*EXERCISE DIRECTIONS*:
Write the data out again exactly, dropping any images it holds.

*DATA PROVIDED*:
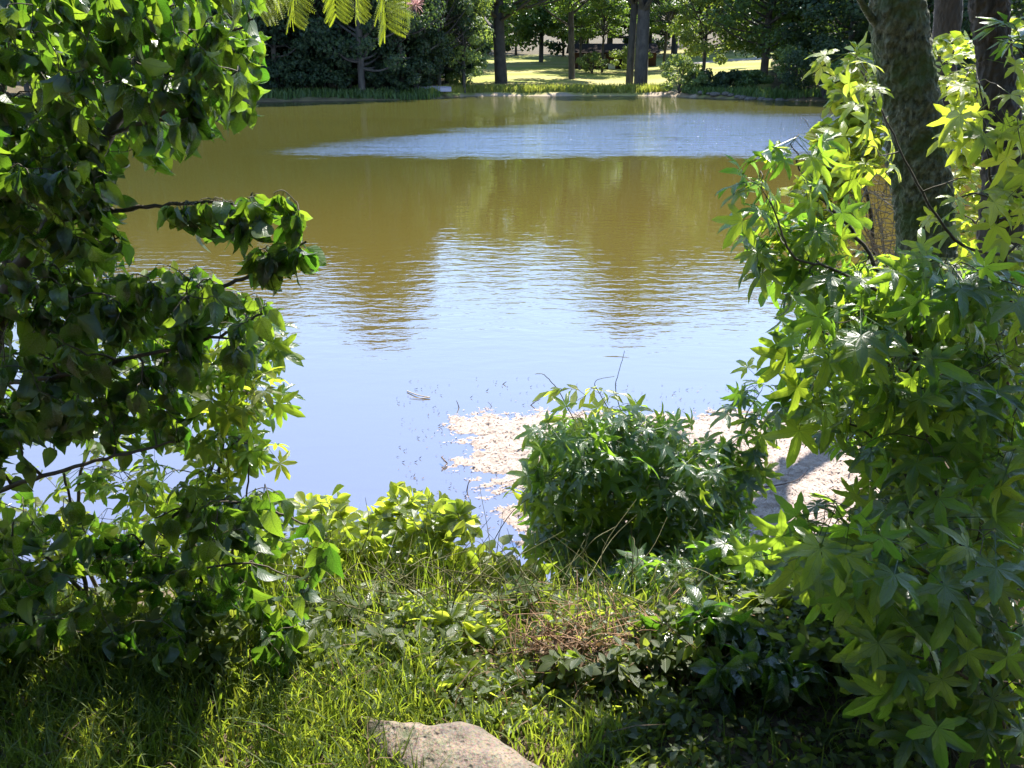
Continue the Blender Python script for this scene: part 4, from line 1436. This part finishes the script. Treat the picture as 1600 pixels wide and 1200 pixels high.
# ------------------------------------------------------------------ light green bush, lower middle left
LB = P(585, 1060, 3.0)
LB.z = H(LB.x, LB.y) - .04
limbs = [([LB, P(575, 980, 3.05), P(560, 900, 3.1), P(545, 830, 3.1)], .010, .003),
         ([LB + Vector((.08, 0, 0)), P(640, 960, 3.0), P(640, 880, 3.1), P(625, 790, 3.15)], .010, .003),
         ([LB + Vector((.15, 0, 0)), P(690, 980, 3.0), P(700, 880, 3.0), P(690, 800, 3.1)], .008, .003)]
grow('light_green_bush', 'light green bush of small rounded upright leaves in the sunny lower middle', 'bush', limbs,
     [([(465, 790), (530, 775), (560, 820), (620, 770), (660, 780), (740, 790), (735, 820), (700, 880), (740, 920), (700, 1000), (560, 1010), (500, 960), (470, 900), (500, 850)], 2.6, 3.4, 330)],
     'obovate', M['bush'], .082, per=6, droop=-.1, toview=.1, spread=.14, jit=.8, upn=.7)
# broad-leaved plants
for (px, py0, pts, reg, lab, cnt, sz) in [
        (858, 1040, [(850, 960), (840, 890)], [(800, 880), (860, 870), (880, 960), (820, 980)], 'small upright plant with broad oval leaves left of the dark bush', 9, .12),
        (930, 1040, [(920, 960), (925, 900)], [(880, 880), (970, 880), (980, 960), (900, 990)], 'broad leaved plant in front of the water below the dark bush', 12, .12)]:
    b = P(px, py0, 3.0)
    b.z = H(b.x, b.y)
    grow('broad_leaved_plant', lab, 'plant', [([b] + [P(a, c, 3.0) for a, c in pts], .004, .0015)], [(reg, 2.85, 3.15, cnt)], 'broad', M['bush'], sz, per=2.4, droop=.8, toview=.6, spread=.08, twigmat='greentwig', limbmat='greentwig')
b = P(1090, 1150, 2.35)
b.z = H(b.x, b.y)
grow('dogwood_plant', 'shaded dogwood shoots with broad veined leaves at the lower centre right', 'sapling',
     [([b, P(1085, 1090, 2.35), P(1060, 1030, 2.35), P(1020, 990, 2.35)], .006, .002), ([P(1085, 1090, 2.35), P(1120, 1040, 2.3), P(1150, 1010, 2.3)], .004, .002)],
     [([(970, 980), (1060, 990), (1180, 990), (1190, 1060), (1110, 1130), (1020, 1120), (990, 1060)], 2.2, 2.5, 26)], 'broad', M['ovate'], .125, per=2.8, droop=.8, toview=.65, spread=.1)

# ------------------------------------------------------------------ tangle of ground cover on the bank
def bank_pts(poly, y0, y1, n, zlift):
    return [Vector(p) for p in sample_volume(poly, y0, y1, n, -.02, zlift)]


def cover(name, label, poly, y0, y1, n, zl, sp, mat, size):
    q = sample_volume(poly, y0, y1, int(n * 1.8), -.02, zl)
    dz = q[:, 2] - hfun(q[:, 0], q[:, 1])
    lim = zl * np.clip((q[:, 1] - 1.35) / 1.5, .16, 1) * (.12 + 1.1 * vnoise(q[:, 0], q[:, 1], .22, 31) * (.4 + .9 * vnoise(q[:, 0], q[:, 1], .07, 32)))
    q = q[dz < lim][:n]
    ms = [basis(Vector(p), Vector((rng.normal(), rng.normal() - .3, rng.uniform(-.8, .8))), Vector((0, -.3, .7)) + rv(.8), size * rng.uniform(.5, 1.5)) for p in q]
    link(name, joined(name, sp, np.array(ms), mat), kind='stuff', label=label, category='undergrowth')


cover('ground_cover', 'dense small leaved ground cover behind the flat rock', [(500, 945), (700, 960), (960, 935), (1060, 940), (1080, 1130), (860, 1170), (560, 1110), (470, 1080)], 1.6, 3.5, 22000, .20, 'small', M['cover'], .028)
cover('creeping_weeds', 'slender weeds and narrow leaves in the sunny undergrowth', [(440, 930), (960, 930), (1000, 1120), (560, 1110), (440, 1080)], 1.75, 3.4, 3200, .26, 'narrow', M['bush'], .048)
cover('bank_weeds', 'yellow green small leaved weeds mixed through the sunny ground cover', [(480, 940), (960, 930), (1040, 950), (1040, 1100), (860, 1150), (560, 1100), (480, 1070)], 1.6, 3.4, 8000, .24, 'small', M['bush'], .034)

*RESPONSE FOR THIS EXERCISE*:
Continue the Blender Python script for this scene: part 4, from line 1436. This part finishes the script. Treat the picture as 1600 pixels wide and 1200 pixels high.
# ------------------------------------------------------------------ light green bush, lower middle left
LB = P(585, 1060, 3.0)
LB.z = H(LB.x, LB.y) - .04
limbs = [([LB, P(575, 980, 3.05), P(560, 900, 3.1), P(545, 830, 3.1)], .010, .003),
         ([LB + Vector((.08, 0, 0)), P(640, 960, 3.0), P(640, 880, 3.1), P(625, 790, 3.15)], .010, .003),
         ([LB + Vector((.15, 0, 0)), P(690, 980, 3.0), P(700, 880, 3.0), P(690, 800, 3.1)], .008, .003)]
grow('light_green_bush', 'light green bush of small rounded upright leaves in the sunny lower middle', 'bush', limbs,
     [([(465, 790), (530, 775), (560, 820), (620, 770), (660, 780), (740, 790), (735, 820), (700, 880), (740, 920), (700, 1000), (560, 1010), (500, 960), (470, 900), (500, 850)], 2.6, 3.4, 330)],
     'obovate', M['bush'], .082, per=6, droop=-.1, toview=.1, spread=.14, jit=.8, upn=.7)
# broad-leaved plants
for (px, py0, pts, reg, lab, cnt, sz) in [
        (858, 1040, [(850, 960), (840, 890)], [(800, 880), (860, 870), (880, 960), (820, 980)], 'small upright plant with broad oval leaves left of the dark bush', 9, .12),
        (930, 1040, [(920, 960), (925, 900)], [(880, 880), (970, 880), (980, 960), (900, 990)], 'broad leaved plant in front of the water below the dark bush', 12, .12)]:
    b = P(px, py0, 3.0)
    b.z = H(b.x, b.y)
    grow('broad_leaved_plant', lab, 'plant', [([b] + [P(a, c, 3.0) for a, c in pts], .004, .0015)], [(reg, 2.85, 3.15, cnt)], 'broad', M['bush'], sz, per=2.4, droop=.8, toview=.6, spread=.08, twigmat='greentwig', limbmat='greentwig')
b = P(1090, 1150, 2.35)
b.z = H(b.x, b.y)
grow('dogwood_plant', 'shaded dogwood shoots with broad veined leaves at the lower centre right', 'sapling',
     [([b, P(1085, 1090, 2.35), P(1060, 1030, 2.35), P(1020, 990, 2.35)], .006, .002), ([P(1085, 1090, 2.35), P(1120, 1040, 2.3), P(1150, 1010, 2.3)], .004, .002)],
     [([(970, 980), (1060, 990), (1180, 990), (1190, 1060), (1110, 1130), (1020, 1120), (990, 1060)], 2.2, 2.5, 26)], 'broad', M['ovate'], .125, per=2.8, droop=.8, toview=.65, spread=.1)

# ------------------------------------------------------------------ tangle of ground cover on the bank
def bank_pts(poly, y0, y1, n, zlift):
    return [Vector(p) for p in sample_volume(poly, y0, y1, n, -.02, zlift)]


def cover(name, label, poly, y0, y1, n, zl, sp, mat, size):
    q = sample_volume(poly, y0, y1, int(n * 1.8), -.02, zl)
    dz = q[:, 2] - hfun(q[:, 0], q[:, 1])
    lim = zl * np.clip((q[:, 1] - 1.35) / 1.5, .16, 1) * (.12 + 1.1 * vnoise(q[:, 0], q[:, 1], .22, 31) * (.4 + .9 * vnoise(q[:, 0], q[:, 1], .07, 32)))
    q = q[dz < lim][:n]
    ms = [basis(Vector(p), Vector((rng.normal(), rng.normal() - .3, rng.uniform(-.8, .8))), Vector((0, -.3, .7)) + rv(.8), size * rng.uniform(.5, 1.5)) for p in q]
    link(name, joined(name, sp, np.array(ms), mat), kind='stuff', label=label, category='undergrowth')


cover('ground_cover', 'dense small leaved ground cover behind the flat rock', [(500, 945), (700, 960), (960, 935), (1060, 940), (1080, 1130), (860, 1170), (560, 1110), (470, 1080)], 1.6, 3.5, 22000, .20, 'small', M['cover'], .028)
cover('creeping_weeds', 'slender weeds and narrow leaves in the sunny undergrowth', [(440, 930), (960, 930), (1000, 1120), (560, 1110), (440, 1080)], 1.75, 3.4, 3200, .26, 'narrow', M['bush'], .048)
cover('bank_weeds', 'yellow green small leaved weeds mixed through the sunny ground cover', [(480, 940), (960, 930), (1040, 950), (1040, 1100), (860, 1150), (560, 1100), (480, 1070)], 1.6, 3.4, 8000, .24, 'small', M['bush'], .034)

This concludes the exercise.